Oh, I pondered for a while before making the correlation. I have been drinking before when depressed but this is different. Not a big deal at all because I do not have to have more than 3 drinks to have a good time so its all good . . .

a. It's not really a "mime camp" if you can't use gestures, is it?
b. I must be a true Westerner, because this sounds soooooo mindnumbingly boring and counterproductive. I hope you prove me wrong though!

it does sound mind-numbingly boring to me too... but only as mind-numbingly boring as the inside of my head is. it's only 10 days... and if nothing else it'll give me something to write about. :)

i am so glad that you are doing this, but i'm going to miss you while you're away from the internet!

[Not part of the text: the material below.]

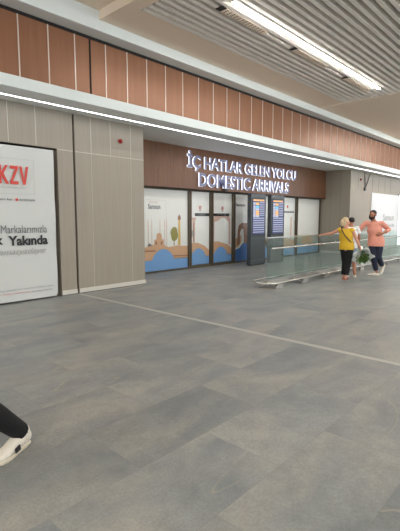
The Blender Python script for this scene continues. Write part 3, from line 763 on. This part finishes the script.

you know how i feel: life amplification in any form is GOOD. life shake-up is good even when it is bad. keep moving, keep doing, keep thinking. the crazier the better. oh erik, i'm so glad we are friends. i love how you see life, and how we work out ideas together. i can't wait to see what you've come up with when you get back from this. love you lots! so much more to say but so much more to come. xoxo

i've already got a lot of ideas i need to catch you up on. ideas about our CULT. but i think it'll be better to share them when i have something to show you. and it's all coming together.

yes, we are good for each other... i am more comfortable and daring in my experiments because i see the momentum you have. great things are happening.

we are egger and egger.

another great bar name! Egger & Egger :)

how about bunny sanctuary or bunny shelter? not the playboy kind but the cute furry mammal. i saw 3 bunnies this weekend.

yes, BUNNIES! Bunnies rock!!! =)

not even a happy apple?

Yes, I think life is worth amplifying, why not? but I sort of agree with Karen that it might be wise to pick and choose among the things you feel really positive about rather than try to do everything at once, or you'll run the risk of participating in a shallow way that won't affect real change. Maybe? It's like we were talking about yesterday--it's really hard to focus on one thing when you've got 20 other things going on.

Re: not even a happy apple?

I doubt I'll do everything. I think some of these things will lead to more things and others will be dead ends. The only thing stopping us from doing everything is that we don't want to. If I find myself participating in a shallow way (or you find me participating in a shallow way) I want to stop immediately or find a way to change that. The way to do 20 things at once is to find the common spirit or vision behind them all... you don't have to put down one thing and pick up another... they're all the same thing that you're doing. But yes, I'm hoping that these 10 days will help me learn how to focus on the thing I'm doing with more energy and vision than I currently do. And also teach me how to play invisible tug-of-war.

I don't want to EVERYTHING. I only want to do the best things. But I see what you are saying. Can't wait to see you do the trapped-in-an-invisible-box trick.

Where is this mime camp? It sounds intriguing.

I'm a friend of lele's and she told me to add you as a friend, and that's just what I'm going to do.

I've never heard of mime camp, and it sounds really interesting and I would love to hear about your experience with it afterwards. When you mentioned Transcendental meditation all I could think about was the Beatles going to India and Paul McCartney saying that he had a really hard time learning how to meditate..

I figure life is definitely worth trying to amplify, and that doing it successfully has a lot to do with the environment you're in; that if you're surrounded by people who are "rooting" for you and if you're happy with where you live / what you define as your "home" then you'll be able to thrive easier.

jujitsu??

(Anonymous)
Throwing yourself in a stream? My curiousity has been peaked. What is this?